Business Cash Flow FAQs

Business cash flow vs. profit?

It’s easy to think that if your business cash flow is positive at the end of the month, it means you have made a profit, but that is not necessarily the case.

Profit generally relates to revenues raised from your business activities, set against internal costs like paying for stock.

But that doesn’t mean positive profit guarantees positive cash flow, or vice versa; remember cash flow can include loans and investment coming in too.

External finance can give you positive cash flow even if your company is not profitable – for example, when a new start-up is still building its customer base – and likewise if your company has large interest payments every month, these can lead to negative cash flow even if your core business is profitable.

How is business cash flow calculated?

At its most basic, business cash flow is the difference between everything coming into your company, and everything going out, from sales, loans and investments, to stock and operating costs, salaries and interest/repayments.

Remember it is usually calculated periodically, so you can compare month by month; this allows you to identify any inconsistencies in your cash flow, and also any seasonal effects you need to take into account.

Also remember, the basic calculation is total cash inflow minus total cash outflow: if this result is a negative figure, then you have more money going out of your company than coming in, putting you in the red and potentially threatening your long-term survival in business.

How to do a business cash flow forecast?

Calculating and analysing your business cash flow gives you the benefit of hindsight when it comes to making decisions for the future.

A business cash flow forecast takes this information and uses it to predict what your balance will be at the end of future months too.

You include any planned expenditure, along with the sales you realistically expect to make – and it’s fine to use an upper and lower range to allow for busy or quiet periods of business.

This should give you a set of ‘tramlines’ showing your maximum and minimum expected cash flow for the coming months, so you can decide how much you can risk putting into investments that offer less certain returns.

What is a business cash flow cycle?

A business cash flow cycle is often called a cash conversion cycle, or CCC, and is a measure of how long it takes for expenditure to translate into income.

For instance, if you buy stock, how many days will it take for you to sell that stock and receive payment? On a larger scale, how long must you wait before you see a return on the investment you make into expanding your company or hiring new staff?

The CCC is a numerical measure of this – usually expressed as a number of days – and gives you the insight you need to spend money with confidence about when you will recoup that investment.

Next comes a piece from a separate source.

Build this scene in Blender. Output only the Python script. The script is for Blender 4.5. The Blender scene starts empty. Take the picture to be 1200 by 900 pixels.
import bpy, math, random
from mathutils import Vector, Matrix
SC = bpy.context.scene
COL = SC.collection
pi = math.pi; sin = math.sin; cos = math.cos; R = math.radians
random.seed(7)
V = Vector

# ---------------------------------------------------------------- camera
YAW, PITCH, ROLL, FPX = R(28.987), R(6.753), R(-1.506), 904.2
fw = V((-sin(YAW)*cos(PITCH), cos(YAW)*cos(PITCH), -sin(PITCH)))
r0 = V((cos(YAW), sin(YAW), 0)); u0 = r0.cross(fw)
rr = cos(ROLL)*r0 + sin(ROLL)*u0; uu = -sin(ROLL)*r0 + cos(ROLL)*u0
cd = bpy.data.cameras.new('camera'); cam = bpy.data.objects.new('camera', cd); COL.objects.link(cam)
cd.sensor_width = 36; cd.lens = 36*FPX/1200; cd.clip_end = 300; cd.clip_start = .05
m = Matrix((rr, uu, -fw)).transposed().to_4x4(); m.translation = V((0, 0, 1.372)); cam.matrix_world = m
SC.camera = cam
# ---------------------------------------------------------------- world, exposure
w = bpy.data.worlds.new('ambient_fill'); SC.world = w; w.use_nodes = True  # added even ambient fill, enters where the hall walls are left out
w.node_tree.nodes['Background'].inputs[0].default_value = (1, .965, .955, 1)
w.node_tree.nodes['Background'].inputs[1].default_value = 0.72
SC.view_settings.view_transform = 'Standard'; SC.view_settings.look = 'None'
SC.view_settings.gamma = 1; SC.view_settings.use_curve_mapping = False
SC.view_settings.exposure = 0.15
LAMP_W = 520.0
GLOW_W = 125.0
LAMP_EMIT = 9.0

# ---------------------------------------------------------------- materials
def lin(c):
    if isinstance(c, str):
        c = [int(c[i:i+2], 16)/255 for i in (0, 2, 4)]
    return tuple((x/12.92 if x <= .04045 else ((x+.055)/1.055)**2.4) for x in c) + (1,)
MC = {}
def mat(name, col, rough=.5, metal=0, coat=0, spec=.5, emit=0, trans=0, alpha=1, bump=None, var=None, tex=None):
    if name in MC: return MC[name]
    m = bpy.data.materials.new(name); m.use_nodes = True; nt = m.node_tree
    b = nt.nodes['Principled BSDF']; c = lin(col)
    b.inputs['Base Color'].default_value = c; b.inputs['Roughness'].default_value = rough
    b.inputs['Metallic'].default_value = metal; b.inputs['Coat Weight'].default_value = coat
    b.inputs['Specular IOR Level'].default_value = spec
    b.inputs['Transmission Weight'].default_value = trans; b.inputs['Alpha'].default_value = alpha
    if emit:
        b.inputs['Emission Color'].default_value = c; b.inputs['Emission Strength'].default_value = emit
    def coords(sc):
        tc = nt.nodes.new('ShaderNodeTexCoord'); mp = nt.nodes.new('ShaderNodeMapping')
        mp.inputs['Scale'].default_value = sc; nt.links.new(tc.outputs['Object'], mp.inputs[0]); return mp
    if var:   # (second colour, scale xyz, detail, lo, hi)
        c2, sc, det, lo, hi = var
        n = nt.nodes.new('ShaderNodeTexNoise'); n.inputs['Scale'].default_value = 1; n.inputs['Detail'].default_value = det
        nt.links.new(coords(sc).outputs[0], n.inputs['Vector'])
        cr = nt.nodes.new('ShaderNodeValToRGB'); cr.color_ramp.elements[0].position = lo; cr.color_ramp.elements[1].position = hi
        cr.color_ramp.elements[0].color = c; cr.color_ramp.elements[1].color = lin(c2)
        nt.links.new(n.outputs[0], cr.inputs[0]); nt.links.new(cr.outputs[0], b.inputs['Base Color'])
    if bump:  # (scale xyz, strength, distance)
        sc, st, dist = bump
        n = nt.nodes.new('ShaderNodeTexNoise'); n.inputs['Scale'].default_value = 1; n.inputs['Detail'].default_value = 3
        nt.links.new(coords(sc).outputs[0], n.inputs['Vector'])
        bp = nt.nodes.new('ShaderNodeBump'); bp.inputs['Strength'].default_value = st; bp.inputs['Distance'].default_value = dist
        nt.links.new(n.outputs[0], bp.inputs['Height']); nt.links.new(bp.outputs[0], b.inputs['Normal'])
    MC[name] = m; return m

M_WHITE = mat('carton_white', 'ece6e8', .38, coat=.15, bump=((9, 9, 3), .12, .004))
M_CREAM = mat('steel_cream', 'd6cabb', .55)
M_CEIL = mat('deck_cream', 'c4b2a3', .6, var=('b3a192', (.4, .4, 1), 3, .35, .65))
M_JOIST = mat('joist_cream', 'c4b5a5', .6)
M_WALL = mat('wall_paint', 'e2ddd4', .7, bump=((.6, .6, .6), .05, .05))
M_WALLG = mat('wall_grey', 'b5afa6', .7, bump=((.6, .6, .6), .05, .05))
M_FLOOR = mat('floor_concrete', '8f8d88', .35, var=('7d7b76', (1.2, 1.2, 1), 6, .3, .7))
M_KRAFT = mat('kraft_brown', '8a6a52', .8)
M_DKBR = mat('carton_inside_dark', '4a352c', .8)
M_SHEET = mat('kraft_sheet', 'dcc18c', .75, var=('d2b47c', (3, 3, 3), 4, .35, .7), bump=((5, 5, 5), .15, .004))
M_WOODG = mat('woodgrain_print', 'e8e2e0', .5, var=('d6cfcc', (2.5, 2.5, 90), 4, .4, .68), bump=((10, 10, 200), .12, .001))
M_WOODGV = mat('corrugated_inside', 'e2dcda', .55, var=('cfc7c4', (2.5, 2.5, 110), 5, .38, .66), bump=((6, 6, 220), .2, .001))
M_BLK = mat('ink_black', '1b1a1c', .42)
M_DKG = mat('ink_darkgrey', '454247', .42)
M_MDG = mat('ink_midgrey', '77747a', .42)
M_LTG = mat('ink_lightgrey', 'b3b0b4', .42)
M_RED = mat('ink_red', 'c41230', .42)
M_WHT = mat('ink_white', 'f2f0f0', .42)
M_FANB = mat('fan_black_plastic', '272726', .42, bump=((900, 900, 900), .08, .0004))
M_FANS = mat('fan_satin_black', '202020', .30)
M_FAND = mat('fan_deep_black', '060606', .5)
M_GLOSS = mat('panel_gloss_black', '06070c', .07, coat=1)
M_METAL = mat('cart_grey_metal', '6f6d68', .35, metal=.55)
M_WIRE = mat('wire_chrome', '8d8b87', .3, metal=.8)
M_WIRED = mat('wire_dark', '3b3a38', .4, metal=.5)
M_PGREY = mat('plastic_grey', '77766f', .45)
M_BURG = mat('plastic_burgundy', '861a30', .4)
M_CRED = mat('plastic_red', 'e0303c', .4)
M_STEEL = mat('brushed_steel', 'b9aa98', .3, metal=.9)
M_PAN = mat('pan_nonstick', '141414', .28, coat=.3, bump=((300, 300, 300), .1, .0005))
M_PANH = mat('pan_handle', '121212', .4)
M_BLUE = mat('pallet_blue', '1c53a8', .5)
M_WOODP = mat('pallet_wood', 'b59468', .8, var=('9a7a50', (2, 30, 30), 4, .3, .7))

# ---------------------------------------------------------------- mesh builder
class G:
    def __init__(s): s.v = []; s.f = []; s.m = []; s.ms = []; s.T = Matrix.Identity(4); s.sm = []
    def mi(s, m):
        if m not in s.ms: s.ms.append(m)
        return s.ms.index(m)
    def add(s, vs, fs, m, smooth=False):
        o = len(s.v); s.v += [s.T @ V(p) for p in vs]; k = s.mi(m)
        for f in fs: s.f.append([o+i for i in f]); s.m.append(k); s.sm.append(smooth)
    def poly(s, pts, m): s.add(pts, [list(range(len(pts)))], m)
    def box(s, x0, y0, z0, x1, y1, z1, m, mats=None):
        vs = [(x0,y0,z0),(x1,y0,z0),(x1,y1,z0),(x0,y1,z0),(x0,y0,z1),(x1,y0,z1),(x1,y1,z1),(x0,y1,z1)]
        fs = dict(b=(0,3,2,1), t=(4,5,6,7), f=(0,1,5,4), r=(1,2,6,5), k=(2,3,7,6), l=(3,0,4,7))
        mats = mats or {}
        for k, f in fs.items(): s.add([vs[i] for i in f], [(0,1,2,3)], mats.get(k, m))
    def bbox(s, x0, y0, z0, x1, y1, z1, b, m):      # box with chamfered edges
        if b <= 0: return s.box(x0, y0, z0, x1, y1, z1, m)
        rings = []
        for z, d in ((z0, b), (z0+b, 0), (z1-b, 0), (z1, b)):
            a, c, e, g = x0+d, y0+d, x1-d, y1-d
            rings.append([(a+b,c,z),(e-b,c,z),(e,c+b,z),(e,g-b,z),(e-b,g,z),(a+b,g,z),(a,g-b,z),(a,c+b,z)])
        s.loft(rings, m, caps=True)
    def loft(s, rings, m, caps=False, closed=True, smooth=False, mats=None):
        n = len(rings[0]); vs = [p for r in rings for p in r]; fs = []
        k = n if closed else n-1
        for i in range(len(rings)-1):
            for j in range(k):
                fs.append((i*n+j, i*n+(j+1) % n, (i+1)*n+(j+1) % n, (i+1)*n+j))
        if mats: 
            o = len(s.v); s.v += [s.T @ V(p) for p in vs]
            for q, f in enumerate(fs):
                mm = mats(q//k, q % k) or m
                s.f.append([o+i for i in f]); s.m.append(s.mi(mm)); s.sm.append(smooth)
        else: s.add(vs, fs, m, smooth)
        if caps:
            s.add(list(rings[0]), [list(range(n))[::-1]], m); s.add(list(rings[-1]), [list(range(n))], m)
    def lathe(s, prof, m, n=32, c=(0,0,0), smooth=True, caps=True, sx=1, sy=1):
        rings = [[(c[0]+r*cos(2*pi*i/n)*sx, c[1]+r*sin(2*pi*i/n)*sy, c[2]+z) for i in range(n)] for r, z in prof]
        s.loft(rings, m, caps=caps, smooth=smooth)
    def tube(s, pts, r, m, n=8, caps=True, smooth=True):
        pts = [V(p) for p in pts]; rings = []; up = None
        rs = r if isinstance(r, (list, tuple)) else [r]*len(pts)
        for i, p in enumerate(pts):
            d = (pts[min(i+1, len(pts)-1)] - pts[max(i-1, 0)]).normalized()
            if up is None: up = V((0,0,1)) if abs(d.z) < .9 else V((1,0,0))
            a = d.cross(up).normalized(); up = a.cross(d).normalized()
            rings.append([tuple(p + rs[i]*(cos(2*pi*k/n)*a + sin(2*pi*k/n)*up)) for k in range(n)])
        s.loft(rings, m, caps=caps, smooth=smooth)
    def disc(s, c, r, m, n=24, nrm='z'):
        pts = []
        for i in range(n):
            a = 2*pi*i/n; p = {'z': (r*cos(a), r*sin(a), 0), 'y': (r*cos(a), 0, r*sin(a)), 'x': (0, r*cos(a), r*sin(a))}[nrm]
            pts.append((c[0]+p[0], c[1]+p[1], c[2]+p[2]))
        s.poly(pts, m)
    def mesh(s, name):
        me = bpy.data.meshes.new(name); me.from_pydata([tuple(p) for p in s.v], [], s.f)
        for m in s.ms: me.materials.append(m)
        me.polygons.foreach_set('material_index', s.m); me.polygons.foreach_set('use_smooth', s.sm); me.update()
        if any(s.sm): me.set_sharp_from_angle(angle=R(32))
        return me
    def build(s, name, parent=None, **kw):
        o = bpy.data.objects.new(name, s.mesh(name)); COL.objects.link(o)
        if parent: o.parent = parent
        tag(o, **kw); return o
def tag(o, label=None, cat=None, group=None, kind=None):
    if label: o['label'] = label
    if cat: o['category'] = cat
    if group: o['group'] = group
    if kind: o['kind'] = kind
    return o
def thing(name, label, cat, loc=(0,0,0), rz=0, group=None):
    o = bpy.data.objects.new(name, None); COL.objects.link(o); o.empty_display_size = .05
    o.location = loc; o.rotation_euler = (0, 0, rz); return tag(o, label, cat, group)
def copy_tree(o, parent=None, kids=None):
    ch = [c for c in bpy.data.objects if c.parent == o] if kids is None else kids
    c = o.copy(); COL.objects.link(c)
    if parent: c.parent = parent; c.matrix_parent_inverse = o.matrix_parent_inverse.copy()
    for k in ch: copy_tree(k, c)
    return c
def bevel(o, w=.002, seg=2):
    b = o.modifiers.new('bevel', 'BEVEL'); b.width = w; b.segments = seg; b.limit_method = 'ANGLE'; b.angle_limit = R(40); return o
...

How do you write a business cash flow statement?

A business cash flow statement will naturally be more complex for a larger company with many different revenue streams and outgoings, but its structure is generally quite similar.

You will typically set out your reporting periods across the top of the statement – including a starting position, and broken down into individual periods, usually of one calendar month or even of weeks if you want a more detailed idea of your cash flow.

Moving down the rows, you then set out your various sources of money coming into the company, from sales and receivables to loans and external investments, usually followed by a row totalling all of these sources of income for the period.

Below this is your section of outgoings, such as payables, loans and interest, and any other purchase costs, again with a sum total for the section.

Finally you calculate your cash flow – the difference between your total inflow and your cash out – and how much money is left in your business moving into the next period.

These bottom line figures are the most crucial, as they show you if your overall balance is heading in the right direction, but the itemised lines are important too as they allow you to identify where you have too much money going out, or where you could have more coming in.